You ask what innovations caused the PRC to outlive the USSR, but the answer is as much about what innovations caused the USSR to collapse. I'll however start with a quotation about what isn't the issue, from Melvin Goodman. Head of Office for Soviet Affairs CIA 1976-87.
I think probably one of the greatest myths in America, in the
political discourse now, right now, is that actions of the American
government were responsible for the collapse of the Soviet Union. The
Soviet Union collapsed like a house of cards because it was a house of
cards. It rotted away from within. The economy was rotten, the
political process was rotten, they had developed a central government
that was no longer believed by people outside of Moscow, there was
total cynicism throughout the Soviet system of governance, there was
no real civil society. But the Reagan Administration and their—the
minions of the Reagan Administration, will tell you that Afghanistan
led to the collapse of the Soviet Union itself—the collapse of the
Berlin Wall in 1989, the collapse of the East European empire. We were
saying that this was entirely fanciful. And the United States missed
all of this, because they believed their own myths and their own
fanciful notions. They had become their own victims of their own lies.
So what actually happened? We need to go back to 1953... perhaps as far back as 1922. Lenin hoped that Bolshevik victory would inspire revolutions across Europe. But his gamble failed, and with it the prospect of global communist revolution faded. Lenin believed that a communist society could not compete with a capitalist one, and without global revolution a change of strategy was required.
In 1922 Lenin initiated the New Economic Policy, or "state capitalism". The USSR would liberalise its economy; allowing private enterprise and operating state industries for profit. Additionally he proposed Socialism in One Country; another compromise with the failure of global revolution. Lenin died in 1924 and Stalin came to power. Stalin had been initially supportive of the NEP, but he changed his mind, favouring rapid collectivist industrialisation over gradual economic liberalisation. Stalin however did not reject Socialism in One Country, this became a central pillar of his own ideology.

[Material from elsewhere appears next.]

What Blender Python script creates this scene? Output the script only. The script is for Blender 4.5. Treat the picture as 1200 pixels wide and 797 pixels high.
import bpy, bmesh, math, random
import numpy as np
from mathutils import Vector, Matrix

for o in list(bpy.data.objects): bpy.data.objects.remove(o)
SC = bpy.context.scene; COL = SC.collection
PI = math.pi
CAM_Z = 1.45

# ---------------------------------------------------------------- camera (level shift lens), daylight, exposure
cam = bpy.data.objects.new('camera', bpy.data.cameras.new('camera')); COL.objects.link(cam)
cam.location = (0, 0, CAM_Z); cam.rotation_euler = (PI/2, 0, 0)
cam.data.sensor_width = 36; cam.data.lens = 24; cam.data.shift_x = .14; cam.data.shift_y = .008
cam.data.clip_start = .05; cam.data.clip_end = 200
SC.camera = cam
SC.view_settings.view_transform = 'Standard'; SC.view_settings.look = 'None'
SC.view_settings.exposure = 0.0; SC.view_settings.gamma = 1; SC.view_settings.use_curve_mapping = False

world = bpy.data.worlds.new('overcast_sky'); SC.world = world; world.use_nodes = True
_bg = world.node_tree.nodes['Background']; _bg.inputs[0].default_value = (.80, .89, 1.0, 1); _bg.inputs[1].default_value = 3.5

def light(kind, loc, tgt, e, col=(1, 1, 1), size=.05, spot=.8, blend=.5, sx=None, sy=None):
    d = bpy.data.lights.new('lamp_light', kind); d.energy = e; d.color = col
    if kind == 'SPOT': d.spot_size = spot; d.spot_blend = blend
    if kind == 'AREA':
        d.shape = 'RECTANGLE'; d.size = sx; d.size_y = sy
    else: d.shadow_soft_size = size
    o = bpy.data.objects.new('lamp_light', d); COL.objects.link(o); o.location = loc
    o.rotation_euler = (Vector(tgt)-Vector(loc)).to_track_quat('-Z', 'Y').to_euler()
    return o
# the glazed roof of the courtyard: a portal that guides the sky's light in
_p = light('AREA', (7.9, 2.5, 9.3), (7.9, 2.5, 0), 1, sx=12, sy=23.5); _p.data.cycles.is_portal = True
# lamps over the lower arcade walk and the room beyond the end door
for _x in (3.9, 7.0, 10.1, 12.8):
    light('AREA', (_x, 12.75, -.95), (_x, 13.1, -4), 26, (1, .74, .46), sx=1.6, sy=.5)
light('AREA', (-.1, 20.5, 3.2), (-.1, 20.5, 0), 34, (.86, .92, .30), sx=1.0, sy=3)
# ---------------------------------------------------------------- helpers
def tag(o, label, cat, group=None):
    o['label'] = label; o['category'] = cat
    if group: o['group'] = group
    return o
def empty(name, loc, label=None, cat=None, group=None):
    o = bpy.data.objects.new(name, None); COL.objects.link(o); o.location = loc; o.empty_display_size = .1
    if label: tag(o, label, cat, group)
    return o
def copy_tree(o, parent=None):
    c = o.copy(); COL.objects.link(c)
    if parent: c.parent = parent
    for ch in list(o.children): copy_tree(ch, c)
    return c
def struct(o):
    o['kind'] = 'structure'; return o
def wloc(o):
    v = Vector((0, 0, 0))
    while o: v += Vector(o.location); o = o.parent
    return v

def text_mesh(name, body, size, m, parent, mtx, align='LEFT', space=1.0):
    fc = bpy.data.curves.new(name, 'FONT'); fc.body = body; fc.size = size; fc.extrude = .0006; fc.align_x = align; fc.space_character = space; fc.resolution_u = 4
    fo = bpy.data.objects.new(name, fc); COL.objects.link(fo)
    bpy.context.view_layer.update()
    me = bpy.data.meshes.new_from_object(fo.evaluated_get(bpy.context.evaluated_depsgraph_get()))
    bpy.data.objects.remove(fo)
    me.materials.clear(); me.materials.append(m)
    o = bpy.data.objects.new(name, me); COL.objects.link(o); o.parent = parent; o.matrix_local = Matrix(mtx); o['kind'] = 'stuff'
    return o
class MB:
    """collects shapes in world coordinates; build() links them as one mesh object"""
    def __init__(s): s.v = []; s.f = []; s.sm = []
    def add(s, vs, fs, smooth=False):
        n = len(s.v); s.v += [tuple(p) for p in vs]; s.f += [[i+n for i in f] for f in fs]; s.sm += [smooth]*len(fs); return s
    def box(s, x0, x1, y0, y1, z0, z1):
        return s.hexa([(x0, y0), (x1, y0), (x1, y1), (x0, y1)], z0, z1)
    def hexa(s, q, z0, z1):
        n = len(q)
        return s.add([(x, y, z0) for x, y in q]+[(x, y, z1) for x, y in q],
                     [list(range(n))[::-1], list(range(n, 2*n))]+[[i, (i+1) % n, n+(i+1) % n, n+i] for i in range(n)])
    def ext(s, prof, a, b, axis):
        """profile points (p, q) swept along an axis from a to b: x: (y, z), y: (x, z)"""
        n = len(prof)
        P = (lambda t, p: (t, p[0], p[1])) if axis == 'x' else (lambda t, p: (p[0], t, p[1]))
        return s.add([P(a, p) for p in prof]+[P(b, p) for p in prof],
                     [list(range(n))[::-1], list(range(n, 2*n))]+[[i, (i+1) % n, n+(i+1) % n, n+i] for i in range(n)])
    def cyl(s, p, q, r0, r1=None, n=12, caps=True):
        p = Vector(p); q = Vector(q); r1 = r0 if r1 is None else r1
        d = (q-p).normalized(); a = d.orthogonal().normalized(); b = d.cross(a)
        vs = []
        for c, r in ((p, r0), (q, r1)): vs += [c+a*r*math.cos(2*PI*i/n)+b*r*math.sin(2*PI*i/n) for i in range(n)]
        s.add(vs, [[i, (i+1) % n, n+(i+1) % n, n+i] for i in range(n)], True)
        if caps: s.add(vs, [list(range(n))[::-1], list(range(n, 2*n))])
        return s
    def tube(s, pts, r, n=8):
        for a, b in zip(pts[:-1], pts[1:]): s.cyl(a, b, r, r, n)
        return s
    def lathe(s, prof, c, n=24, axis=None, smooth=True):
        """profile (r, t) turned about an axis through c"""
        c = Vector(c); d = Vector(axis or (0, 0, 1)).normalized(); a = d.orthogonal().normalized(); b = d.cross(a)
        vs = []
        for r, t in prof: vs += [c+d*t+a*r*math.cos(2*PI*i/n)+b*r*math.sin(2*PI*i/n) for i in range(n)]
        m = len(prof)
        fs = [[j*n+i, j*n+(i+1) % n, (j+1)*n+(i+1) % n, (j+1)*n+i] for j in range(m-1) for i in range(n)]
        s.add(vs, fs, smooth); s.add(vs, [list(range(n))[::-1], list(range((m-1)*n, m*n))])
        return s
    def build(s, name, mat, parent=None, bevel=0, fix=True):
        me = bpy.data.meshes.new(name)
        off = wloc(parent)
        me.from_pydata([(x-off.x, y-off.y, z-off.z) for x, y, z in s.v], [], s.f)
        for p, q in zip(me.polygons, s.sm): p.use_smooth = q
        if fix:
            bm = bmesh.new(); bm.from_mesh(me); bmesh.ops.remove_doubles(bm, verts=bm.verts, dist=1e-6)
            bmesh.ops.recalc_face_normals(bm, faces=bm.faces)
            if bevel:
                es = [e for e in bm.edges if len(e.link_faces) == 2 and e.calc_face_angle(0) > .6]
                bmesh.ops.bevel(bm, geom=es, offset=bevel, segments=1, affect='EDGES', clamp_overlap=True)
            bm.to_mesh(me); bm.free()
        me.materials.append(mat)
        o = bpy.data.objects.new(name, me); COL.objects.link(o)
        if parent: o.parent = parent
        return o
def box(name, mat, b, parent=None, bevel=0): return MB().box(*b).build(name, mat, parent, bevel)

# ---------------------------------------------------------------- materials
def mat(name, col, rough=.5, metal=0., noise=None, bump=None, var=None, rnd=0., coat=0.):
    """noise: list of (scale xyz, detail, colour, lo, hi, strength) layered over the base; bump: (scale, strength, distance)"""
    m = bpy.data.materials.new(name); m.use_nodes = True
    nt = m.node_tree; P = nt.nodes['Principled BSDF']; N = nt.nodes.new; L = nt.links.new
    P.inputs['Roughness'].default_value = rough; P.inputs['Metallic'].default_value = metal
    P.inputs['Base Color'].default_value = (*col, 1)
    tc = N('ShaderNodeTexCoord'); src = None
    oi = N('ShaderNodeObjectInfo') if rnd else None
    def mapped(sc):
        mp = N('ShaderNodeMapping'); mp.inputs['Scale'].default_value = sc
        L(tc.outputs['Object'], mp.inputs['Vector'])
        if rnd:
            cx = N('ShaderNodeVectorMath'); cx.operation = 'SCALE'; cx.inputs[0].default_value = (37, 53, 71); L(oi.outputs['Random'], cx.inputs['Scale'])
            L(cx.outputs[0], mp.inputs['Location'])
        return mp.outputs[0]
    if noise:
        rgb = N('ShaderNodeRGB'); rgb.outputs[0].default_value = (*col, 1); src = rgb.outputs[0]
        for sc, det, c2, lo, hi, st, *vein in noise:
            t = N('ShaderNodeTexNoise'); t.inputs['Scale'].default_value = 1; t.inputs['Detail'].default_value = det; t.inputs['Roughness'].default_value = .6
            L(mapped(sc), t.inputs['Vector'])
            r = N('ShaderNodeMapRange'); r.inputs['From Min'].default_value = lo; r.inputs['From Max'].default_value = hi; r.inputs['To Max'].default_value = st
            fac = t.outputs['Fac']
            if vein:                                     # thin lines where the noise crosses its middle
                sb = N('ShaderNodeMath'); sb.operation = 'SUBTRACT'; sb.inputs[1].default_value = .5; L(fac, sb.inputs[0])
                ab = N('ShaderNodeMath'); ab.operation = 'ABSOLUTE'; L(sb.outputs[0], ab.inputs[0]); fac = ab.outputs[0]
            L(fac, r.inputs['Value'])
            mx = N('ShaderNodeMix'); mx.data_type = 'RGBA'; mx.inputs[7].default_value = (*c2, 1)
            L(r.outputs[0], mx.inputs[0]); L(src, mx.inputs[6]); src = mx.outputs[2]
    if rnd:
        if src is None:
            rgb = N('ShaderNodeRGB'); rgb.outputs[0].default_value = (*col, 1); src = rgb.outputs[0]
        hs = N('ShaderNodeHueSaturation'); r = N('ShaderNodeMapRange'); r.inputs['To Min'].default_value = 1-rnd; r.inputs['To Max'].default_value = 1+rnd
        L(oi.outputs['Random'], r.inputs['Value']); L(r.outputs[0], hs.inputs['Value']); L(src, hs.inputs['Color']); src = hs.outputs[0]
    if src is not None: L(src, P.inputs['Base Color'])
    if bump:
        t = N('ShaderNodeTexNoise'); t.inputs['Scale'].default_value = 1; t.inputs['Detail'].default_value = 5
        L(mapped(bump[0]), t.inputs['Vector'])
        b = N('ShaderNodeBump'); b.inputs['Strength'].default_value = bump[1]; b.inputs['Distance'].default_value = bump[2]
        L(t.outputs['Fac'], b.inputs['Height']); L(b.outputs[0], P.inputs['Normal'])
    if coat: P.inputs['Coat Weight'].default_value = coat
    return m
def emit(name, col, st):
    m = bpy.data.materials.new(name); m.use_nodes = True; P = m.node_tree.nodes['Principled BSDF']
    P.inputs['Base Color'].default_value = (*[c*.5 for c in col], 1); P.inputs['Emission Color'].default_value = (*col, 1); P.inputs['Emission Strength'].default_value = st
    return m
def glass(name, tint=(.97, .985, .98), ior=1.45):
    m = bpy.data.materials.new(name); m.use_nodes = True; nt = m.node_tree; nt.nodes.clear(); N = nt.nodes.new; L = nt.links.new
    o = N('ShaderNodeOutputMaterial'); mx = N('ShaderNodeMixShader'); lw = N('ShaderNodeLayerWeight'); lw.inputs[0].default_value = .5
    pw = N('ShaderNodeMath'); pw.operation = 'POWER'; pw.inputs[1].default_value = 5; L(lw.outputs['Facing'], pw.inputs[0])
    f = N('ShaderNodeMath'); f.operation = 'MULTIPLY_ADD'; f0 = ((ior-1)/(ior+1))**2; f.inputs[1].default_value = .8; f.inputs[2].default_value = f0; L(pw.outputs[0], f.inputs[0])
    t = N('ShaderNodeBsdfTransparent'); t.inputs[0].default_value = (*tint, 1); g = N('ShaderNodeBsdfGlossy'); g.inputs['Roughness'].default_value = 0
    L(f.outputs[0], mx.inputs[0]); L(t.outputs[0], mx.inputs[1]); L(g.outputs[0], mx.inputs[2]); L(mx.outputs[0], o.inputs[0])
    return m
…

Stalin's Russia became the standard model for communism, and his political and economic policies were copied by Mao's China and Kim Ill Sung's North Korea. The most important part of Stalinism was the cult of personality. Stalin's Russia and Mao's China both experienced dire famines resulting from the poor management of collectivised agriculture. But this wouldn't be a problem, because it was unthinkable that the leader was wrong. Even more unthinkable that one would complain about it. Stalin's brutality kept the Soviet people in line, and meant that their happiness, prosperity, and even their lives were an irrelevance.
In 1953 Stalin died, and his successor Nikita Khrushchev began de-Stalinisation. This aimed the USSR towards political liberalisation, culminating in Mikhail Gorbachev's Glasnost and Perestroika reforms come 1986. The PRC and North Korea however chose another path. Mao's Cultural Revolution, which lasted 1966-76, was a particularly bloody and horrible moment in Chinese history. One seemingly inspired by Stalin's Great Purge of 1936-8.
Mao died in 1976, and was effectively succeeded by Deng Xiaoping in 1978. Unlike the Soviets, the Chinese did not get rid of their late leader's personality cult. Importantly, Deng's reforms (Deng Xiaoping Theory) were said not to reject, but to adapt Marxist-Leninism and Maoism. Even when these policies were polar opposites to what had come before. Perhaps his most famous phrase is:
"It doesn't matter whether a cat is white or black, as long as it
catches mice."
This sentiment should seem familiar, as what Deng did was to follow Lenin's New Economic Plan. Today the PRC's largest corporations are state owned heavy industry operating for profit, and free enterprise is a cornerstone of Communist party strategy.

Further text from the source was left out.